Two Interviews about Current Books, about Reproductive Technologies and Social Cohesion

Two radio interviews this week worth noting, in part just for the pleasure of listening to smart people, in contrast to what we dutifully hear every day from our politicians.

First, this KQED forum interview in which Bioethicist Hank Greely Forecasts ‘The End of Sex’ and the Future of Reproduction.

His book is called The End of Sex and the Future of Human Reproduction, and concerns potential reproductive technologies in which parents may “stop having sex for the purpose of reproduction” and instead use various technologies to generate multiple embryos and choose the best one, with all the attendant ethical and legal issues (not to mention in inevitably religious reactions). (His byline on the book is Henry T. Greely.) Whatever your views about such topics might be, Greely is obviously such an intelligent and cogent person, he is a pleasure to listen to.

(And, on these particular matters, I wish such options, or even the current surrogacy options for gay couples, had been available 20, or even 10, years ago.)

There was also this useful interview with Sebastian Junger, about his new book TRIBES, which is short enough that I bought it and will likely actually read it. It was on KQED’s Forum program Friday, hosted by Mina Kim: War Reporter Sebastian Junger Turns Attention to Veterans’ Lives at Home.

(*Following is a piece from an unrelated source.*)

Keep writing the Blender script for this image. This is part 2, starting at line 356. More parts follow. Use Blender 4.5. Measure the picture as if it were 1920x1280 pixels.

His subject is cultural cohesion, and in this way he sounds a lot like recent David Brooks op-eds, but his perspectives (as in many of his books), is that of a war veteran, and his take in this book is how returning vets from Afghanistan or Iraq, where they lived among units with strong cohesion (i.e. what might be called a tribal mentality), are appalled upon their return home to the US, to see such bitter cultural and political divisions. The vitriol with which one side attacks the other, from both directions he said, is truly harming our society.